Tournaments

21 Mar 2017

Medallists in both Beijing in 2008 and four years ago in London, Korea took another step towards repeating the achievement by emerging successful in their quarter-final encounter in the Men’s Team event at the Rio 2016 Olympic Games on the morning of Sunday 14th August.

The no.4 seeds with Jeoung Youngsik, Joo Saehyuk and Lee Sangu on duty, they beat Sweden, the no.8 seeds, represented by Pär Gerell, Kristian Karlsson and Mattias Karlsson to reserve their place in the penultimate round A three matches to one score-line was the end result.

by Ian Marshall, ITTF Publications Editor

A good start vital, it was Joo Saehyuk, agreed by most as the greatest defensive player of the modern era, who gave Korea the start they needed. He beat Kristian Karlsson in four games (11-5, 11-6, 9-11, 11-6).

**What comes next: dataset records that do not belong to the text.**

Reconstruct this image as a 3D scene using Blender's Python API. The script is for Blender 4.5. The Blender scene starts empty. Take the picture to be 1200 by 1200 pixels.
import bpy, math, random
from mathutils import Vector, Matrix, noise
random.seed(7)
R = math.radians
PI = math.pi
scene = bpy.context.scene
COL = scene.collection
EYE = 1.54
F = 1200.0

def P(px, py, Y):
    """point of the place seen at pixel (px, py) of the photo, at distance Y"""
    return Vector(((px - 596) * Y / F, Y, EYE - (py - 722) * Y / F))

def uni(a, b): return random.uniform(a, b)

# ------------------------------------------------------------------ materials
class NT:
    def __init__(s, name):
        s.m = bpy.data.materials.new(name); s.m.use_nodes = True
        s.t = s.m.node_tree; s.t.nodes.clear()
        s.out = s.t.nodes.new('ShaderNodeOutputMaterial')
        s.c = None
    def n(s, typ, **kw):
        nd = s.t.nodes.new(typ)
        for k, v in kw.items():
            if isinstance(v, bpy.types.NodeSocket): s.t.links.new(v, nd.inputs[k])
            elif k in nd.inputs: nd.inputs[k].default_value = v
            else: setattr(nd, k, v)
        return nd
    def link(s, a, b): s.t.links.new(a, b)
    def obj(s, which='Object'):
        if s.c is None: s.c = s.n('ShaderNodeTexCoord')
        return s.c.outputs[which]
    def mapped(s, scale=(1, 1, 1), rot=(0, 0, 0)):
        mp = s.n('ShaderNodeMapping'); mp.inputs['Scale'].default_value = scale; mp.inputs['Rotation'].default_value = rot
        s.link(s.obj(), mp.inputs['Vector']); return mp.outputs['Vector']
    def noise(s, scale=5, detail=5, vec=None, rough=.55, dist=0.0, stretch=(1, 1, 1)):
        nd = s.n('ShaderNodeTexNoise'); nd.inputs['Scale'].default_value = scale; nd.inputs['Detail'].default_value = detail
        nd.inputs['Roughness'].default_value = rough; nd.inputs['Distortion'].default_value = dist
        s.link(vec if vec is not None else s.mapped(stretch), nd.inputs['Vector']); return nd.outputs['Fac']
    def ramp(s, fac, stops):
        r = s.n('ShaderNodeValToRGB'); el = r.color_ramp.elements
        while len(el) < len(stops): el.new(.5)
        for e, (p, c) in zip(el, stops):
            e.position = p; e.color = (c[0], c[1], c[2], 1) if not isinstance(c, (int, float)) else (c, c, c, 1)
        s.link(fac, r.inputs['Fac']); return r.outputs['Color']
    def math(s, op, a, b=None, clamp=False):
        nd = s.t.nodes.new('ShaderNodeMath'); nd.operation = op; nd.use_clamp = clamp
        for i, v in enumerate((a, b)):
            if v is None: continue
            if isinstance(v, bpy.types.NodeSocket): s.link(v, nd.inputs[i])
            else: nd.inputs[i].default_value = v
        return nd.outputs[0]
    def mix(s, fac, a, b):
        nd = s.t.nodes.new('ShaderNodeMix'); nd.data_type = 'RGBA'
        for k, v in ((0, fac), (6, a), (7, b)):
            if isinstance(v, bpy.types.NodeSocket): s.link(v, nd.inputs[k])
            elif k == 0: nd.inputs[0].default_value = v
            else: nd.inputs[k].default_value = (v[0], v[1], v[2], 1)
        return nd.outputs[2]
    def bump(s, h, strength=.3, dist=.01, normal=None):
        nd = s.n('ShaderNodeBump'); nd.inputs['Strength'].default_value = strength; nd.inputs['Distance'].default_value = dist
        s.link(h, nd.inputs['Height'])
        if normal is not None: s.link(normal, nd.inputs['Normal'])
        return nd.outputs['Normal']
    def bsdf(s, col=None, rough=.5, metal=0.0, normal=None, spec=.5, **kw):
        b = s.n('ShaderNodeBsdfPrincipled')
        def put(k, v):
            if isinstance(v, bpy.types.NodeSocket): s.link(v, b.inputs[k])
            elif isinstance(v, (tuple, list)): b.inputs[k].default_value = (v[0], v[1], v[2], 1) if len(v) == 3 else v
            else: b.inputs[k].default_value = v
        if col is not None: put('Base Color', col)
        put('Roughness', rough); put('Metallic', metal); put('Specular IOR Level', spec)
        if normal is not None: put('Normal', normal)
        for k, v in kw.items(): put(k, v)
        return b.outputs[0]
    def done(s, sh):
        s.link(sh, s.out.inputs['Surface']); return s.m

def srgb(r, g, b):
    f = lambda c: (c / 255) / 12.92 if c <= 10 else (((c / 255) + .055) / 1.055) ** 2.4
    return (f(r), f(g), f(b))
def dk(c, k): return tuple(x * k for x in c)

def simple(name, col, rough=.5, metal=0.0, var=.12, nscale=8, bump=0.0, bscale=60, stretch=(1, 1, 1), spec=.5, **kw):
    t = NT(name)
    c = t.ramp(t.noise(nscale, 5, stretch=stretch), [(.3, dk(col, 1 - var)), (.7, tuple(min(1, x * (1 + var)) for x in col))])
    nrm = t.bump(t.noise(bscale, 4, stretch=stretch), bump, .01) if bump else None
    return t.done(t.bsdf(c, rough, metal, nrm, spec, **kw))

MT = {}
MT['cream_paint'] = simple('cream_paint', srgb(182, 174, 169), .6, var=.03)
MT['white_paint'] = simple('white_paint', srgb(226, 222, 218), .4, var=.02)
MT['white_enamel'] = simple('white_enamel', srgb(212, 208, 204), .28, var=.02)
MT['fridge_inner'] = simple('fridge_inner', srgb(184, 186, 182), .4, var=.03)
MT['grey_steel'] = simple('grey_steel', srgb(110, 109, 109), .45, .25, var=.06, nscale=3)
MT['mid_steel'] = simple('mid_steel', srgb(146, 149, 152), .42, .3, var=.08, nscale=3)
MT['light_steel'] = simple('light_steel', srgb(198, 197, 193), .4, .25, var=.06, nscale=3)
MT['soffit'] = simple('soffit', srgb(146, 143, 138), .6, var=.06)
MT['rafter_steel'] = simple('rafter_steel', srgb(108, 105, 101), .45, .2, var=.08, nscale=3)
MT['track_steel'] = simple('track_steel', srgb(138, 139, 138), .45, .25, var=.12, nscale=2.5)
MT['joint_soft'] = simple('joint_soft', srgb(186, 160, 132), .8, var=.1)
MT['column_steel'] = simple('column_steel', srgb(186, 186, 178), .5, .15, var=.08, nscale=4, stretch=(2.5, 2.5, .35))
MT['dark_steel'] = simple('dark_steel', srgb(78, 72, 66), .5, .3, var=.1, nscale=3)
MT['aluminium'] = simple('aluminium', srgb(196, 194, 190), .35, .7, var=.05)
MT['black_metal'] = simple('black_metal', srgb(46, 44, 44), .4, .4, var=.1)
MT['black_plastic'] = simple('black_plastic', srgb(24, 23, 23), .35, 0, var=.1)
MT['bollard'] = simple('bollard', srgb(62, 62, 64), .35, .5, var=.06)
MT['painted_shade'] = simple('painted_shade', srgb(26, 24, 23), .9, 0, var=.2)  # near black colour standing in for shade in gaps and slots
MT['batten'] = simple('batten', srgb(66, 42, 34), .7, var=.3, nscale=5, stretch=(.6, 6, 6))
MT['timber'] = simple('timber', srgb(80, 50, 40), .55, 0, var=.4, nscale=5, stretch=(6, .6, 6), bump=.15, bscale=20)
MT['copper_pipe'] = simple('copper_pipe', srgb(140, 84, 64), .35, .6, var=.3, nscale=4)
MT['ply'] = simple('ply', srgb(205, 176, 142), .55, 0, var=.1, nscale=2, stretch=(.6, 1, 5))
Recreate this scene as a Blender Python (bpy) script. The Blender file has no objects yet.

“Kristian played with a lot of top spin, very heavy top spin; I had to keep defending, the best time for me to attack with my forehand was immediately after the serve.” Joo Saehyuk.

Very much Korea looks to Joo Saehyuk, the 38 year old being the one member of the Korean outfit with past Olympic experience.

First Olympic Games

Both Lee Sangsu and Jeoung Youngsik have ITTF World Tour Men’s Singles titles to their credit but the Olympic Games is another world; the reaction of coaches who you will see in other tournaments, most placid theyjump for joy when their players won a point.

Narrowest of Margins

In the second match of the fixture, both Marcus Sjöberg, the Swedish coach and Lee Chulseung, the Korean coach were and down as the seat was too hot for comfort!

A titanic struggle, one that enthralled the crowd in Riocentro Pavilion 3, saw Mattias Karlsson beat Lee Sangsu by the very narrowest of five game margins (11-9, 8-11, 11-6, 8-11, 12-10).

Doubles

It was parity, tension mounted; the doubles was vital but is this not where both teams were limited? In Pär Gerell and Kristian Karlsson, Sweden had two left handers, not thought by many the ideal combination for doubles.

Equally, there was a similar dilemma for Korea; Joo Saehyuk is the defender. It was not a realistic option for him to partner either Lee Sangsu or Jeoung Youngsik.

The decision was that Pär Gerell partnered Mattias Karlsson; Jeoung Youngsik joined forces with Lee Sangsu; was the advantage not with Sweden, a right and left hander?

“I lost my singles match so I was a little tense before the match; Jeoung Youngsik calmed me down and gave me encouragement.” Lee Sangsu

Also, surely having beaten Lee Sangsu, Mattias Karlsson was full of confidence; the outcome was quite the reverse. Jeoung Youngsik and Lee Sangsu won in three straight games (11-2, 11-4, 11-7).

Prepared

Korea in the ascendancy, Jeong Youngsik returned to the table to complete matters, he beat Kristian Karlsson in four games to conclude matters (11-4, 8-11, 11-3, 11-7).

“I really well prepared to play Kristian, we played last year on the ITTF World Tour at the Czech Open, I won a really close match in seven games, here I was prepared for a really tough match.” Jeoung Youngsik.

Penultimate Round

At the semi-final stage Korea meets China; the contest is scheduled to start at 3.00pm on Monday 15th August.